Paul Jenkins (painter) - Biography

Biography

William Paul Jenkins was born in 1923 in Kansas City, Missouri, where he was raised. He met Frank Lloyd Wright who was commissioned by the artist's great-uncle, the Rev. Burris Jenkins ], to rebuild his church in Kansas City after a fire. (Wright suggested that Jenkins should think about a career in agriculture rather than art.) The young Jenkins also visited Thomas Hart Benton and confided his intention to become a painter. The Eastern art collection of the Nelson-Atkins Museum (then, the William Rockhill Nelson Art Gallery) had an early influence on him.

In his teenage years, Jenkins moved to Struthers, Ohio to live with his mother, Nadyne Herrick, and stepfather, who both ran the local newspaper, the Hometown Journal (then the Struthers Journal). After graduating from Struthers High School, he served in the U.S. Maritime Service and entered the U.S. Naval Air Corps during World War II. In 1948, he moved to New York City where, on the G.I. Bill, he studied at the Art Students League of New York with Yasuo Kuniyoshi for four years, and with Morris Kantor. During that time, he met Mark Rothko, Jackson Pollock Lee Krasner, and Barnett Newman. In 1953, he traveled to Europe, working for three months in Taormina in Sicily before settling in Paris, France.

From 1955 on, the artist split his time between New York and Paris. His first solo exhibition in New York was in 1956 with the Martha Jackson Gallery, a leading gallery of the time. The Whitney Museum of American Art in New York purchased a painting from this exhibition. In the '50s, Jenkins achieved prominence both in New York and Europe for his early abstractions. Peggy Guggenheim purchased a painting from the artist's studio in Paris in 1959. In 1972, he began to exhibit with Gimpel & Weitzenhoffer in New York.

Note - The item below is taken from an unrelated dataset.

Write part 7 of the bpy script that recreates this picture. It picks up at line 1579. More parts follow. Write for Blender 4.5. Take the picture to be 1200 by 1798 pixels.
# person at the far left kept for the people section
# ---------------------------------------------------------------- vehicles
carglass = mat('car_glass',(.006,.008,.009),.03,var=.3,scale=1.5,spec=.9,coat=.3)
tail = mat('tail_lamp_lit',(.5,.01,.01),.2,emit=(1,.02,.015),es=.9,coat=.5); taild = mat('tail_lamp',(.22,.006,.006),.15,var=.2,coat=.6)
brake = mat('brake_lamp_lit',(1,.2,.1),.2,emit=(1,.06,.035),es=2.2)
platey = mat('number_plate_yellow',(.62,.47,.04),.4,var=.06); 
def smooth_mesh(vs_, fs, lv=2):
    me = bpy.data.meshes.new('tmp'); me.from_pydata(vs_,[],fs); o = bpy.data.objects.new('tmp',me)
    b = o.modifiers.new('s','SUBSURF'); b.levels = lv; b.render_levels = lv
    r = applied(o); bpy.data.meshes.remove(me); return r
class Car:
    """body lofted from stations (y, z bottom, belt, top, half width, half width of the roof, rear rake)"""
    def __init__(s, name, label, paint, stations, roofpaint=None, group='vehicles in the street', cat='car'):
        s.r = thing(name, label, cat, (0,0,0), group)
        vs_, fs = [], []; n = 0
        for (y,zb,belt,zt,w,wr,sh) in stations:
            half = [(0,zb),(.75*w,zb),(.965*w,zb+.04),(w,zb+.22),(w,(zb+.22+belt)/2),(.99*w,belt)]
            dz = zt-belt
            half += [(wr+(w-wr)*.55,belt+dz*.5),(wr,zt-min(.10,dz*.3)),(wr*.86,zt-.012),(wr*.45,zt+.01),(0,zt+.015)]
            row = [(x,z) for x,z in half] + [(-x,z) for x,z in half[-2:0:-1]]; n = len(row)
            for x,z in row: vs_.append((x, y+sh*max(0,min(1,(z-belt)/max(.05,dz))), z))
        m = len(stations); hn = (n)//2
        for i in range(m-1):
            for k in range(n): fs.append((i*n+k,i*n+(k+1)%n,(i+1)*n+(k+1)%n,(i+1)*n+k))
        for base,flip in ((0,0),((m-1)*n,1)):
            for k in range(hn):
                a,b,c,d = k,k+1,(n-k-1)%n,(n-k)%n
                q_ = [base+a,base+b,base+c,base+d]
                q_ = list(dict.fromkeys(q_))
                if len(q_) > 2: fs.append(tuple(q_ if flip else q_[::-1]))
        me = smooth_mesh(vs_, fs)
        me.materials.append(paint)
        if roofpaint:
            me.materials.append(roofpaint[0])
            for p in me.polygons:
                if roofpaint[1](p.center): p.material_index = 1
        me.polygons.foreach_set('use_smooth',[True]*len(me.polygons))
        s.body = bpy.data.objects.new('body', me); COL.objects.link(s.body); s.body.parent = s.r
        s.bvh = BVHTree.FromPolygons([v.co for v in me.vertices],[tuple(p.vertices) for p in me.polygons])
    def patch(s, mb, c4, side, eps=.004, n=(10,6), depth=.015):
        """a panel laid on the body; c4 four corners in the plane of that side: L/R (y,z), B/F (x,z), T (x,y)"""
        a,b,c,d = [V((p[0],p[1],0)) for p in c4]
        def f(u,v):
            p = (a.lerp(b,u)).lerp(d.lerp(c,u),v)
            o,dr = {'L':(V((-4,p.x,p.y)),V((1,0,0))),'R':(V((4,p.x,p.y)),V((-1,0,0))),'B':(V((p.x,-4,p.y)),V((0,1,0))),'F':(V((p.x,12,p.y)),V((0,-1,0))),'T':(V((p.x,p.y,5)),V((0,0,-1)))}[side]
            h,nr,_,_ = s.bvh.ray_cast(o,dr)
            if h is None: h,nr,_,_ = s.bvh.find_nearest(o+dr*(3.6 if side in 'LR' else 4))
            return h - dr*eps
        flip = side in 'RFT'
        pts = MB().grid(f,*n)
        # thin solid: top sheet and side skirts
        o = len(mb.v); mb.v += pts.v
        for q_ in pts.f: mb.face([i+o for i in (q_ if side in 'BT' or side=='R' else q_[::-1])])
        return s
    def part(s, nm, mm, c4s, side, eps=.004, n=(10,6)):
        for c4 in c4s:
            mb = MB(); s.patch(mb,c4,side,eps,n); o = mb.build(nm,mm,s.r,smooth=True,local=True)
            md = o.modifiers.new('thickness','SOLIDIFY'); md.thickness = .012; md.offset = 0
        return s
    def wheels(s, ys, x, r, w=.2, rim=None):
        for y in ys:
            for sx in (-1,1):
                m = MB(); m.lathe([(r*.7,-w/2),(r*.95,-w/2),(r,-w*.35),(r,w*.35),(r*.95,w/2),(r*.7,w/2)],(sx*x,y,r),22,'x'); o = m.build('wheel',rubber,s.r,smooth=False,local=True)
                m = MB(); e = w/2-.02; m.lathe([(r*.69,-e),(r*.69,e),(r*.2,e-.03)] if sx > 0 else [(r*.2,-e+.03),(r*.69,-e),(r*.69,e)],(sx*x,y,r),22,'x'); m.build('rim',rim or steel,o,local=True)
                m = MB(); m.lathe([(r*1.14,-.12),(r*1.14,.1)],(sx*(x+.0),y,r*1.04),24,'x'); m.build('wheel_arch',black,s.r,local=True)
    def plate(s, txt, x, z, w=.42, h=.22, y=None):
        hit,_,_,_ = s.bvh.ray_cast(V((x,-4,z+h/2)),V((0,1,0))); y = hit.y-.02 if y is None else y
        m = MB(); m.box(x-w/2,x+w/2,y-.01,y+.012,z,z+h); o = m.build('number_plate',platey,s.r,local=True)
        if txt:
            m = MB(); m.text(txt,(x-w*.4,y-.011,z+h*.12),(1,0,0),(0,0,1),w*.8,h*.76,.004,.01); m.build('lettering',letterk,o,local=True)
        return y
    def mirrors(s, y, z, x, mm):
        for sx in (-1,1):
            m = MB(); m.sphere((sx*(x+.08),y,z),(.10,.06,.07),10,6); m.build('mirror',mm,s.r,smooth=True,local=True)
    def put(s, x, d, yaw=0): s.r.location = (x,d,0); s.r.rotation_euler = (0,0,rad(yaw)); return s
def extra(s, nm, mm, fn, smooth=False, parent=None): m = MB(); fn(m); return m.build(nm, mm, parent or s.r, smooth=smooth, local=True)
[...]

During the 1970s and '80s, his accomplished paintings were sought after, allowing him to lead a glamorous lifestyle, and noted personalities, such as Danielle Mitterrand, wife of the President of France, were counted among his patrons. Jenkins gained a level of notoriety when his paintings appeared in the Academy Award nominated 1978 movie An Unmarried Woman directed by Paul Mazursky. The film featured a brooding and bearded British abstract painter played by Alan Bates. Jenkins created the eye-catching art in the film supposedly made by the character, and he taught Bates his paint manipulation technique for his acting role. In 1987, through the initiative of Jean-Louis Martinoty, the Paris Opera staged Shaman to the Prism Seen, a dance-drama written by the artist retracing the passage of colors through the prism. More than 6,000 items from the artist's archives are now at the Archives of American Art of the Smithsonian Institution, Washington DC, constituting an important documentary source.

Jenkins died at age 88 in Manhattan, USA on June 9, 2012 after a brief illness. The Strand Bookstore in Manhattan, which the artist loved to frequent over many years, devoted an entire window to him when they learned of his passing.